Repo is the interest rate charged by the central bank (RBI) when commercial banks borrow money from it. It is a short-term loan where both the parties agree on the sale and future transactions within a specified contractual tenure.

''Repo'' stands for Repurchase Agreement or Repurchasing Option. Banks avail loans from the central bank by selling eligible securities. An agreement between the central bank and the commercial bank will be made to repurchase the securities at a price that is predetermined. This is done when banks face a shortage of funds or need to maintain liquidity in volatile market conditions. The RBI uses the repo rate to control inflation rates.

Reverse repo is the interest rate that the RBI pays commercial banks when they park their excess cash with the central bank. It is an act of buying securities to resell them in future for a profit.

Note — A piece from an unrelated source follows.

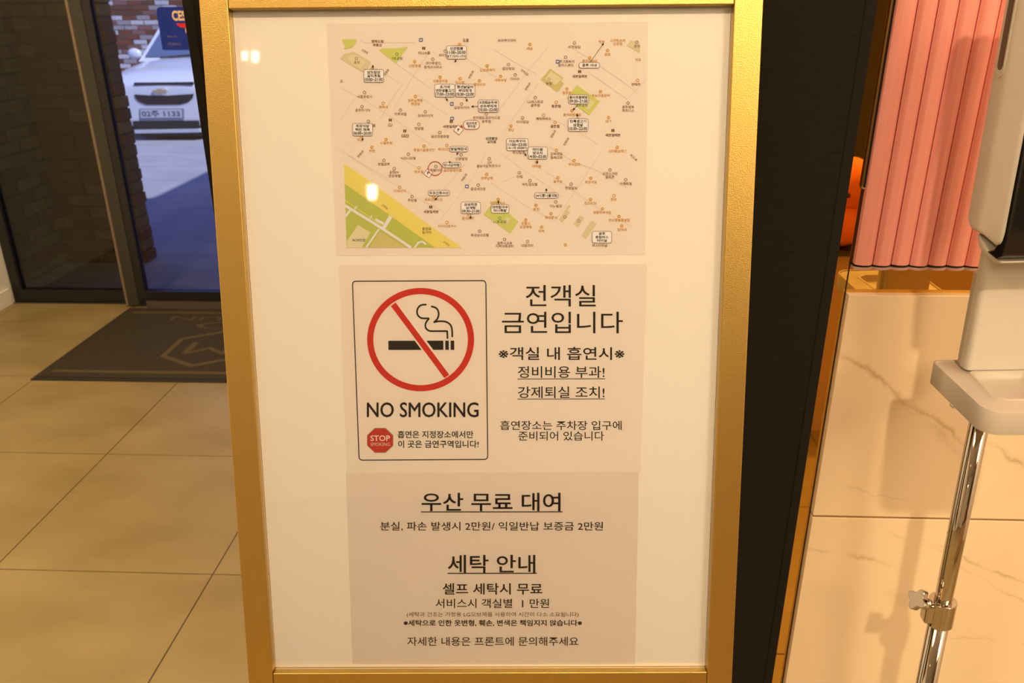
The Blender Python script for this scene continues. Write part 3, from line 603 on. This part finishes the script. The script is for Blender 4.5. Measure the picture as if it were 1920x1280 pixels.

By reducing the repo rates, the RBI can encourage economic activity in the economy. Repo and reverse repo are termed as ‘benchmark’ interest rates in the economy. Repos and reverse repos signify the same transaction but are titled differently, and as RBI is also a bank, it has to make more than it pays making the repo rate higher than the reverse repo rate.

On the basis of an assessment of the current and evolving macroeconomic situation, the Monetary Policy Committee (MPC) at its meeting on February 8, 2023 has decided to increase the policy repo rate under the liquidity adjustment facility (LAF) by 25 basis points to 6.50 per cent, while the reverse repo rate is 3.35 per cent.